Begin

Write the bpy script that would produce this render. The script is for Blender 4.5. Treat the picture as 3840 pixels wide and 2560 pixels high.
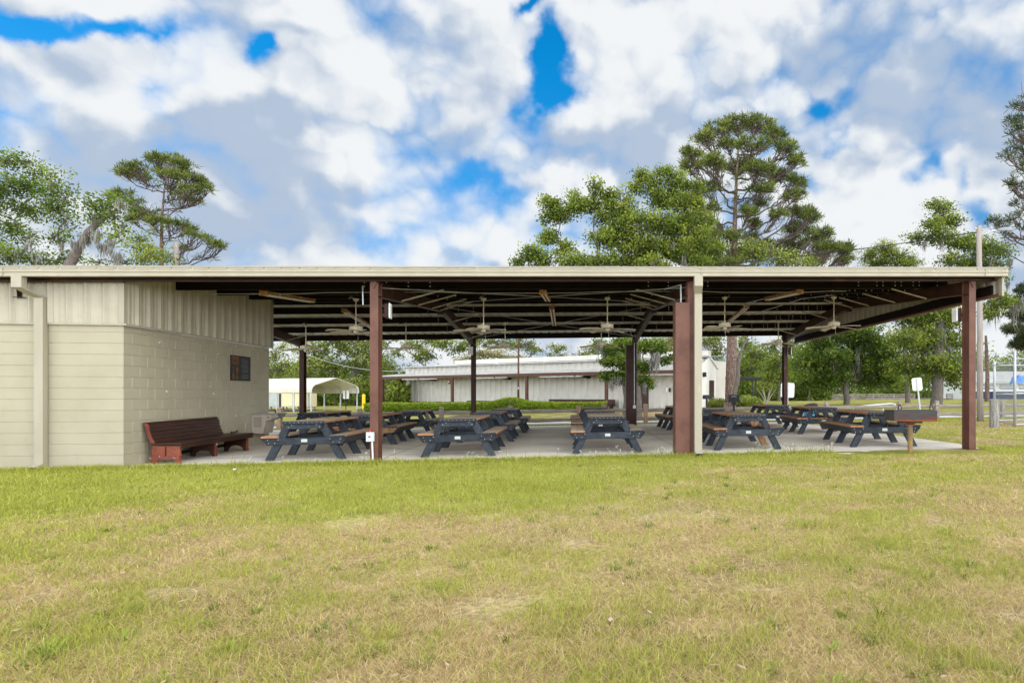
import bpy, bmesh, math, random
import numpy as np
from mathutils import Vector, Matrix
R = math.radians
scene = bpy.context.scene
COL = scene.collection
for _o in list(bpy.data.objects): bpy.data.objects.remove(_o)

# ------------------------------------------------------------------ camera
FPX, CX, HY, ZC, TH = 2252.0, 2403.0, 1483.6, 1.282, 0.1114   # measured on the 3840 px wide photograph
cam = bpy.data.cameras.new("camera"); camo = bpy.data.objects.new("camera", cam); COL.objects.link(camo)
camo.location = (0, 0, ZC); camo.rotation_euler = (R(90), 0, 0)
cam.sensor_width = 36; cam.lens = 36 * FPX / 3840
cam.shift_x = (1920 - CX) / 3840; cam.shift_y = (HY - 1280) / 3840
cam.clip_start = 0.05; cam.clip_end = 3000
scene.camera = camo

# ------------------------------------------------------------------ sun, sky, exposure
SUN_EL, SUN_ROT = R(36), R(128)
scene.view_settings.view_transform = 'Standard'; scene.view_settings.look = 'None'
scene.view_settings.exposure = 0.82; scene.view_settings.gamma = 1
sl = bpy.data.lights.new("sun", 'SUN'); so = bpy.data.objects.new("sun", sl); COL.objects.link(so)
sl.energy = .85; sl.angle = R(45); sl.color = (1, .95, .87)
sd = Vector((math.sin(SUN_ROT) * math.cos(SUN_EL), math.cos(SUN_ROT) * math.cos(SUN_EL), math.sin(SUN_EL)))
so.rotation_euler = sd.to_track_quat('Z', 'Y').to_euler(); so.location = (0, -20, 40)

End

*WRITTEN EXERCISE*
Which lines above contain the word "wide"? Copy each of them.

*SOLUTION TO THE EXERCISE*
Write the bpy script that would produce this render. The script is for Blender 4.5. Treat the picture as 3840 pixels wide and 2560 pixels high.
FPX, CX, HY, ZC, TH = 2252.0, 2403.0, 1483.6, 1.282, 0.1114   # measured on the 3840 px wide photograph